The Road to Mandalay review – intensely moving drama about Burmese migrants

Ko Kai and Wu Ke-Xi in The Road to Mandalay.
Bleak reality … Ko Kai and Wu Ke-Xi in The Road to Mandalay. Photograph: Bombay Berlin Film

This slow-burn drama with a ripped-from-the-headlines plot follows the ups and downs of a young Burmese-Chinese woman fleeing poverty in Myanmar to work illegally in Thailand. It’s an intensely moving film with a heart-and-soul lead performance by Ke-Xi Wu as Lianqing. Wu’s face barely moves, but her eyes register Lianqing’s feelings moment to moment, from the vertigo of homesickness at the start to her steely determination to make a better life in Thailand. The movie begins with Lianqing handing over her family’s life savings to people smugglers. On the journey she meets Guo (Kai Ko), a sweet guy who unselfishly takes her place in the boot of the Jeep (he has paid extra for a seat).

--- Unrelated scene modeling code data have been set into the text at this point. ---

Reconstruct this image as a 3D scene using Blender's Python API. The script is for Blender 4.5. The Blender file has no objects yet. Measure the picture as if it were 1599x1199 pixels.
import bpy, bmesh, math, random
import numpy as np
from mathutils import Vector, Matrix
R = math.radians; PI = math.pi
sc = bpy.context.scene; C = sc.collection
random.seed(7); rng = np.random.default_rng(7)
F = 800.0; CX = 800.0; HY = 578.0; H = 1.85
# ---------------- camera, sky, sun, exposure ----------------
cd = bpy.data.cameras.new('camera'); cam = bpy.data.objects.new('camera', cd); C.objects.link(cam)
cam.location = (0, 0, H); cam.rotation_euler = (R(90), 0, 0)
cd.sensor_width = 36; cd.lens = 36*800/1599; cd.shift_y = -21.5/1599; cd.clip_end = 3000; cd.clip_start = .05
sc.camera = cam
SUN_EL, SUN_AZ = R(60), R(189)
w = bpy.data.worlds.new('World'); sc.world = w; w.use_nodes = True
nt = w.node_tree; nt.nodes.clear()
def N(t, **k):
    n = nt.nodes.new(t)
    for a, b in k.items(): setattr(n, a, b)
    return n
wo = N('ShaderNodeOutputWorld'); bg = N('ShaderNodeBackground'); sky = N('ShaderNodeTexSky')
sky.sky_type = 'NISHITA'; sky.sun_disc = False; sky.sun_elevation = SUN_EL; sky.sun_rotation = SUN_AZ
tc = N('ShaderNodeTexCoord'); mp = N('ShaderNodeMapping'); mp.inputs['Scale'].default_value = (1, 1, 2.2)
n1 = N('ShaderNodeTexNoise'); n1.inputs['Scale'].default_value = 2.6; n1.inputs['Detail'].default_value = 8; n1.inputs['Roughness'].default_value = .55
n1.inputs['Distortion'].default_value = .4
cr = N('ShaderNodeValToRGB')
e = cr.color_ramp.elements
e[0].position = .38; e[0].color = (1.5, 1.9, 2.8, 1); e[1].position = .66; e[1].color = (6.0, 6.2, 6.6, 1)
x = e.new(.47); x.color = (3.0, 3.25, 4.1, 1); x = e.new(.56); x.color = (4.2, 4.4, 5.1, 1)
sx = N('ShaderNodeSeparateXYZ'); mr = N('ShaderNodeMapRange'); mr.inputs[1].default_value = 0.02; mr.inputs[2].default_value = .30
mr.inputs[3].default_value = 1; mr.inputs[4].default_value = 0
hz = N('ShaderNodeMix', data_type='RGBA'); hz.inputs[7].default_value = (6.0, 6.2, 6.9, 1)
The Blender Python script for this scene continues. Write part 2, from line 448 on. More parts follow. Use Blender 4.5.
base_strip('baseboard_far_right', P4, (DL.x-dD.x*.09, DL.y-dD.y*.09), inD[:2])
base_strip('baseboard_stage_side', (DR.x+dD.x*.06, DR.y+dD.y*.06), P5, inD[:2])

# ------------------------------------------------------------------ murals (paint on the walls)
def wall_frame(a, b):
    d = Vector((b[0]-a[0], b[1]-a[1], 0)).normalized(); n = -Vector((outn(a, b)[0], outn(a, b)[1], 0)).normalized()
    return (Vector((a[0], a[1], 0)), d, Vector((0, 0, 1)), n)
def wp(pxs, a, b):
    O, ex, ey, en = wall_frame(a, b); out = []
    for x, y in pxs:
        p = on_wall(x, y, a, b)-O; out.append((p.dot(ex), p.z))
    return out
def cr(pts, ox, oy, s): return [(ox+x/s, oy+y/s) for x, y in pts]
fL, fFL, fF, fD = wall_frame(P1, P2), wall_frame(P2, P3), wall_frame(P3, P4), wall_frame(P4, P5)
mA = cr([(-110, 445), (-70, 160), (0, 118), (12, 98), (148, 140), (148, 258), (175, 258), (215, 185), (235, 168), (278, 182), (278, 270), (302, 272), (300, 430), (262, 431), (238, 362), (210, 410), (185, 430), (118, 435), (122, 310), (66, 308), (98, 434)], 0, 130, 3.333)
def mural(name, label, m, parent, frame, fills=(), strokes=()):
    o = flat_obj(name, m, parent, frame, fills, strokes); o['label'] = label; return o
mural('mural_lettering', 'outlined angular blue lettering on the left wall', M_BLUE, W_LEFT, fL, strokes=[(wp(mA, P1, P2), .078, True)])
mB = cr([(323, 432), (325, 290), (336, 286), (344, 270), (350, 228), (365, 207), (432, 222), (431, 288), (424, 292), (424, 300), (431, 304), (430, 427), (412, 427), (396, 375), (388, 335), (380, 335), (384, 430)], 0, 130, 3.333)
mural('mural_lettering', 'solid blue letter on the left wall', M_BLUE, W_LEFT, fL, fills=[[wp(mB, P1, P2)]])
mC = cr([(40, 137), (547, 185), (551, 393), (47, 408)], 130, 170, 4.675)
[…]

When they reach Bangkok, Guo gets a job at his cousin’s textile factory while Lianqing works 14-hour days washing dishes. Their relationship is sweetly innocent. But director Midi Z (whose own siblings left Burma to live as migrant workers in Thailand) offers no happy endings – just bleak reality. His film registers the texture of life so precisely. Compassionate and honestly told, it is a real empathy machine of a movie. And, of course, you can’t watch it without thinking of the desperate plight of Burma’s Rohingya Muslims.